UNA PIZCA DE TODO EN LA FORMA
Como sucede la mayoría de veces, especialmente en el teatro, el punto de apoyo fuerte se manifiesta por medio de la forma. Subtitulada como “Comedia teatral romántica contemporánea con toques de clown e independiente”, la propuesta no tiene problema en hacer salir por breves segundos a los actores de sus personajes para alguna risa suelta o para replantear alguna palabra mal dicha. La dirección aprovecha esa soltura para jugar con la metateatralidad (recurso ya visto en otras obras de la dupla Abrill–Carrillo como “Implosión/Explosión”) para no solo cuestionar la concepción de un sentimiento sino el modo de plantearlo en la ficción.

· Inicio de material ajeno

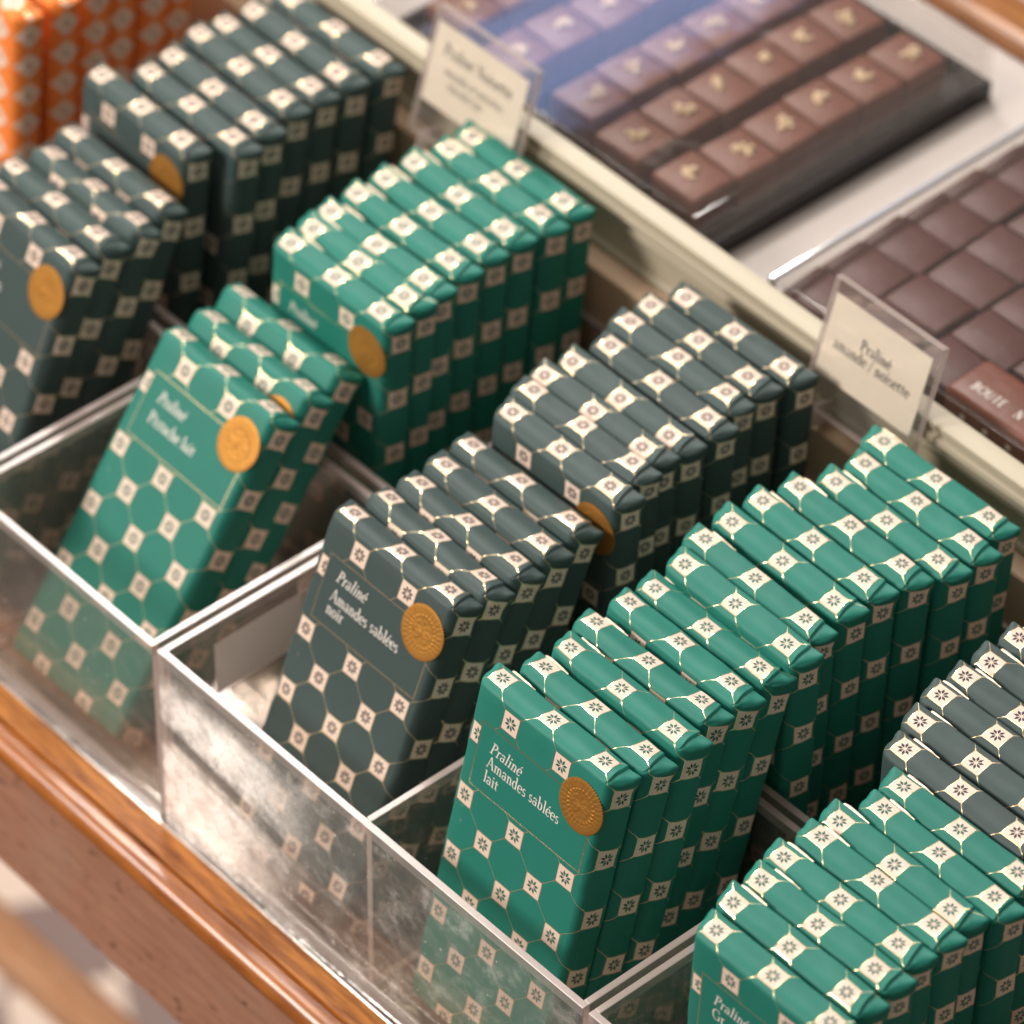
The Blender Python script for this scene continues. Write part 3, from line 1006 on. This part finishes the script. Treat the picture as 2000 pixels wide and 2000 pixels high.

Conscientes de que las diez de la noche es un horario atípico para hacer función, pocas son las pausas que aparecen en el montaje. Esta dinámica se concreta gracias a las idas y vueltas de un quinto actante interpretado por Jóse Spigno, una especia de Puck, brujilla, ente mediador entre público y personajes que ahorra tiempo al exponer rápidamente contextos, tiempos y escenarios. El más importante: la llegada de un eclipse que funciona como evento detonador para la anagnórisis de cada personaje y la concretización de un aprendizaje específico. Se suman los paralelos entre el ritmo de la historia de los tres jóvenes (usualmente caótico y con alguna que otra pista electrónica) y la de la madre (cuya lectura de sonetos está siempre acompañada de alguna balada instrumental).
El fin de la función, a poco para la medianoche, transmite la sensación de haber cumplido con el rol de entretener con las dinámicas de la narrativa y el uso del humor a partir de la dramaturgia y, de paso, plantear un tema que todavía estamos procesando a causa de su actualidad específica.